Whilst looking at the work of ley researcher Michael Behrend I noted a reference to a long distance ley. Although I am not a fan of such alignments, having found them to be inaccurate at best, but this one mentioned passing through my area of interest taking in Hillbury Hillfort, Compton Church and Deerleap Barrow towards Dorking. This barrow had not been included in my researches as it is outside the area I had originally decided upon.
I had never seen Deerleap Barrow as it is in private woodland about half a mile north of the Wotton Hatch pub on the A25 east of Abinger Hammer, and as I did not know the identity of the land owner decided on a bit of non-intrusive trespassing. The barrow was easy to find, standing out on an area of cleared land in the deciduous woodland. GPS readings were taken at around five metre intervals around the perimeter ditch and photographs taken. The barrow was planted with saplings – incredible that this is allowed on a Scheduled Ancient Monument! Upon leaving the land a notice was seen stating that the private woodland was part of the Wotton Estate.
In the office the downloaded and adjusted GPS readings were compared with the downloaded Ordnance Survey extract and found to be an extremely good fit.

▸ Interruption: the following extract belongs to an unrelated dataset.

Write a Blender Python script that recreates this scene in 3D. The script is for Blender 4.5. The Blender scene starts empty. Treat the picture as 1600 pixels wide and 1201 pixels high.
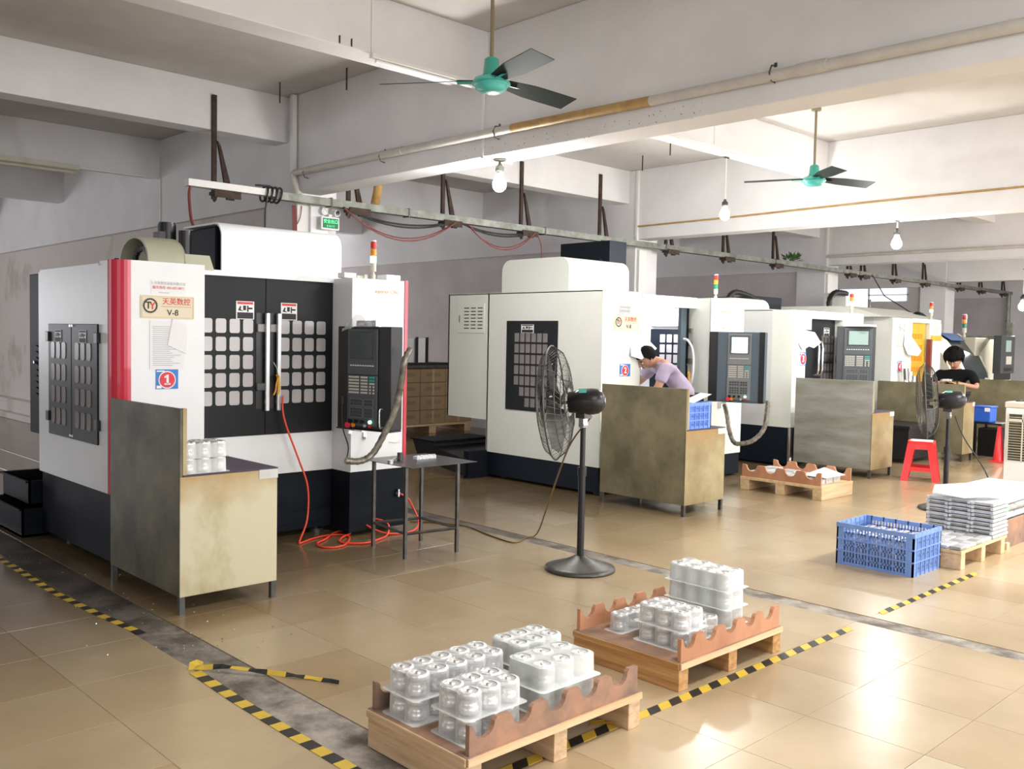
import bpy, math, random
from mathutils import Vector, Matrix
random.seed(7)
S = bpy.context.scene
C = S.collection
PI = math.pi
V = Vector
# ------------------------------------------------------------------ camera
AZ, PITCH, ROLL, FPX, CAMZ = math.radians(46.177), math.radians(-2.822), math.radians(1.11), 1465.0, 1.55
fw = V((math.cos(AZ)*math.cos(PITCH), math.sin(AZ)*math.cos(PITCH), math.sin(PITCH)))
rt = V((math.sin(AZ), -math.cos(AZ), 0)); up = rt.cross(fw)
rt, up = rt*math.cos(ROLL)+up*math.sin(ROLL), up*math.cos(ROLL)-rt*math.sin(ROLL)
cd = bpy.data.cameras.new('camera'); cam = bpy.data.objects.new('camera', cd); C.objects.link(cam)
cd.sensor_width = 36; cd.lens = FPX/1600*36; cd.clip_start = .05; cd.clip_end = 200
cam.matrix_world = Matrix((rt, up, -fw)).transposed().to_4x4(); cam.location = (0, 0, CAMZ)
S.camera = cam
# ------------------------------------------------------------------ exposure, world, daylight at the front windows, added fill at the other walls
S.view_settings.view_transform = 'Standard'; S.view_settings.look = 'None'
S.view_settings.gamma = 1; S.view_settings.use_curve_mapping = False
S.view_settings.exposure = 0.52
w = bpy.data.worlds.new('sky'); S.world = w; w.use_nodes = True
bg = w.node_tree.nodes['Background']; bg.inputs[0].default_value = (.80, .90, 1, 1); bg.inputs[1].default_value = 1.0
def area(name, loc, rot, sx, sy, power, col):
    l = bpy.data.lights.new(name, 'AREA'); l.shape = 'RECTANGLE'; l.size = sx; l.size_y = sy; l.energy = power; l.color = col
    o = bpy.data.objects.new(name, l); o.location = loc; o.rotation_euler = rot; C.objects.link(o); return o
WIN = [(-3.0, 1.5), (2.5, 7.5), (8.5, 13.5), (14.5, 19.5), (20.5, 25.5)]      # window openings along the daylight wall
for (a, b), p in zip(WIN, (60, 180, 180, 165, 190)):
    area('daylight_and_fill', ((a+b)/2, -4.95, 2.0), (math.radians(90), 0, 0), b-a, 2.2, p, (1, .99, .985))
area('daylight_and_fill', (-5.9, 0.0, 1.9), (math.radians(90), 0, math.radians(-90)), 4.5, 2.4, 45, (.86, .93, 1))  # side light in front of the left wall, which has no opening
for x, p in ((0.0, 130), (8, 210), (13.6, 200), (19, 170), (24.6, 150)):
    area('daylight_and_fill', (x, 20.8, 1.9), (math.radians(-90), 0, 0), 3.2, 1.8, p, (.92, .94, 1))  # fill added to lift the back bays; the back wall has no windows
area('daylight_and_fill', (-5.9, 14.0, 1.9), (math.radians(90), 0, math.radians(-90)), 6, 2.2, 85, (.93, .95, 1))  # light for the back left bay, also at a wall without windows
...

The barrow was then included in my database and revealed a fresh alignment hitherto undetected. Starting at Deerleap Barrow the alignment, at a bearing of 266 degrees, passes through the east wall of Shere churchyard at four Druid Miles (DM); through the 1842 parish church in Albury (site relevance problem); passes through Chilworth moated site at around 10.5 DMs (more site relevance problems); Compton Church is at precisely 16 DMs, this is the fourth alignment to pass this church; the point at 20 DMs is just on the inside edge of the south ramparts of Hillbury Hillfort. Further points to the west await research.